[Zetta’s Reference Desk] – Description & Setting by Ron Rozelle

description and settingTitle: Description & Setting: Techniques and Exercises for Crafting a Believable World of People, Places, and Events (Write Great Fiction)

Author(s): Ron Rozelle

Year Published: 2005

Publisher: Writer’s Digest Books – Write Great Fiction Series

Pages: 213

 

 

When I was a sophomore in high school, I had to write a term paper in my English class where I had to compare and contrast two Nathaniel Hawthorne novels: The Scarlet Letter and The House of the Seven Gables.

 

I started reading those books and knew I had found a cure for insomnia. I hated Hawthorne and the long, tedious descriptions, and if I could, I would bring him back to life so I could kill him myself. I was able to B.S. my way to a decent grade without resorting to Cliff’s Notes, but don’t ask me anything specific about those novels because I’ve blotted them from memory. GIGO.

 

Fast forward a few decades, and contrary to Victorian authors, the trend in writing today is to be concise and to “write tight.” As a result, I believe lot of writers have lost the ability to write description and setting, or they don’t know how to create a balance that works within their writing.

 

One thing I tell some of my editing clients is that they need to “set the scene.” What I mean by this is that they need to give their reader some clue as to where they are and what it looks like. They don’t have to info dump paragraphs of description (e. g. “Pull a Hawthorne”) but a few short sentences can do the trick. I say this so authors don’t freak out . But having adequate, memorable descriptions and settings can take more effort—and words.

 

Description & Setting by Ron Rozelle is part of the Write Great Fiction Series by Writer’s Digest Books. Some authors turn their noses up at WD’s books. They believe that these books are for amateurs and wannabes—not true, literary artistes. These people are self-proclaimed know-it-alls. Color me unimpressed. The smart person knows there is always something new to learn.

 

Rozelle provides a lot of insight and tips to many of the same things I tell my clients. “Chapter Four: Showing, Telling, and Combining the Two” is worth the cost of the book alone.

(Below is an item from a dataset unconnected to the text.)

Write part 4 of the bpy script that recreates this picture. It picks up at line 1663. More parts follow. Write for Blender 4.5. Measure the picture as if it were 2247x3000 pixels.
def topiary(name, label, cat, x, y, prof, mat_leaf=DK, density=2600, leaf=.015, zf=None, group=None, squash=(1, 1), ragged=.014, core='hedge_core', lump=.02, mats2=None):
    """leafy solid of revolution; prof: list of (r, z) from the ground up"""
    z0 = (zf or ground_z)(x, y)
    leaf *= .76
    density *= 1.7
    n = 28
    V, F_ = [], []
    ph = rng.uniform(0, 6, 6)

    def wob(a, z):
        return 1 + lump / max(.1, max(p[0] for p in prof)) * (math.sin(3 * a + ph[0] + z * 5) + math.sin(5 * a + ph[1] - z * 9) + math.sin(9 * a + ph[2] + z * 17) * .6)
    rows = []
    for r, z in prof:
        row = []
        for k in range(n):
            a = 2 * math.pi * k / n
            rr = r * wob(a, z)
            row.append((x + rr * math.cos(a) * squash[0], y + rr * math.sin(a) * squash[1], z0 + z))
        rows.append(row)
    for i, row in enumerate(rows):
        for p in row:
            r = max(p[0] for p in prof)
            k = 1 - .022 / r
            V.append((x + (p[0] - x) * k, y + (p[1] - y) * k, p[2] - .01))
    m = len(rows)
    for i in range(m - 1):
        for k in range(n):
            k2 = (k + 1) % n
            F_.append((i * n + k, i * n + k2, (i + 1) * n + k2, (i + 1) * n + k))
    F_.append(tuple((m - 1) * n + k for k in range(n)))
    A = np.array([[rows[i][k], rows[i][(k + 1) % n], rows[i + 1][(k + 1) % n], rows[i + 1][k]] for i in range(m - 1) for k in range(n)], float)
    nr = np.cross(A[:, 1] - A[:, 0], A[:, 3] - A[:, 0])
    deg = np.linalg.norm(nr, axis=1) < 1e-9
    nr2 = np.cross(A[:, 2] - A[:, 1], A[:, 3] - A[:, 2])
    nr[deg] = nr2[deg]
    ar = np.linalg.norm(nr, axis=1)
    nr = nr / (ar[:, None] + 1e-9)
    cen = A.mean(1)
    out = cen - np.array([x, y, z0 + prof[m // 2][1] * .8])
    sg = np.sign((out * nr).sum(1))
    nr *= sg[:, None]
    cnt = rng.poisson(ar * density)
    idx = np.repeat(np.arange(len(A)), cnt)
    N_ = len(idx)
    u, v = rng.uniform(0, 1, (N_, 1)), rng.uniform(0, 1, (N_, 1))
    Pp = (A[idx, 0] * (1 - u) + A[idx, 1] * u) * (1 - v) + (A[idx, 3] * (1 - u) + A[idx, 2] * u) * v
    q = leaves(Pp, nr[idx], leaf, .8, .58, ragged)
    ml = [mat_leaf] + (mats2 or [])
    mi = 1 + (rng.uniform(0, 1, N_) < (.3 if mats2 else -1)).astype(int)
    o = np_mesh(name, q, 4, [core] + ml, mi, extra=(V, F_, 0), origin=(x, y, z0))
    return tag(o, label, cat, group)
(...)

“Showing rather than telling is part of the magic that you have to work as a writer; in fact, it is one of the most vital parts.”

 

Feeling versus reporting—that is the key. But when do you show and when do you tell?

“Deciding when to show and when to tell will become an instinctive process if it hasn’t already for you.”

 

Rozelle will guide you with examples and exercises to help you build your instinctive process. Writing is just like playing a musical instrument. It takes practice and the more you do, the more comfortable and competent you become, and soon, you’ll be creating your own riffs in your own style.

 

Incorporating all of the senses is another area that falls to the wayside in fiction writing. Writers tend to limit description mostly to sight and sound, but rarely do they include smell and taste.

 

Feeling—the sense of touch—is sometimes maligned because often writers tell what the character is feeling rather than show it by way of description. And let’s not forget how we all get slammed for telling the reader how a character feels (emotionally).

 

Rozelle takes it a step further with The Sixth Sense when a character senses

“Something not concrete at all. You’ve had intuitive feelings…So your characters will have those feelings too.”

 

But learning how to write description and setting is useless unless you learn how to pay attention. This skill is one Rozelle coaches on early in the book.

“To be a good writer, you have to be a persistent and meticulous harvester of detail. To put it less politely, you have to be a thief, pure and outright.”

 

What does he mean by being a thief? He means taking that snippet of overheard conversation and using it in the context of your story. He means carrying that little notebook you hear speakers advise at all those writing conferences you attend. There’s a reason for it. It works.

 

Take notice of the “fresh little details” that fill your life: the way a person enters a room or stands on a bus; how a dog scratches its ear. Pay attention. Look at what is being done and how it is being done—and describe it. Soon, you’ll be able to make mundane actions sound extraordinary.

 

When it comes to settings, the easiest way is to describe places you are familiar with, but once you become an “outright” thief of detail, describing a new place you’ve never been to should be second nature.

 

Other tips and tools to help describe settings include drawing a map or a floor plan. One thing I love about Agatha Christie books is how some of them have floor plans of the crime scene. You don’t have to illustrate your work, but having it in your notes for reference won’t hurt.

 

After you read Description & Setting, you will find ways to incorporate these oft-overlooked elements of writing into your work. You may even find yourself revising your WIP to take advantage of the creativity and depth your writing could have.

 

But don’t feel obligated to go overboard. You can let Nathaniel Hawthorne stay in the nineteenth century.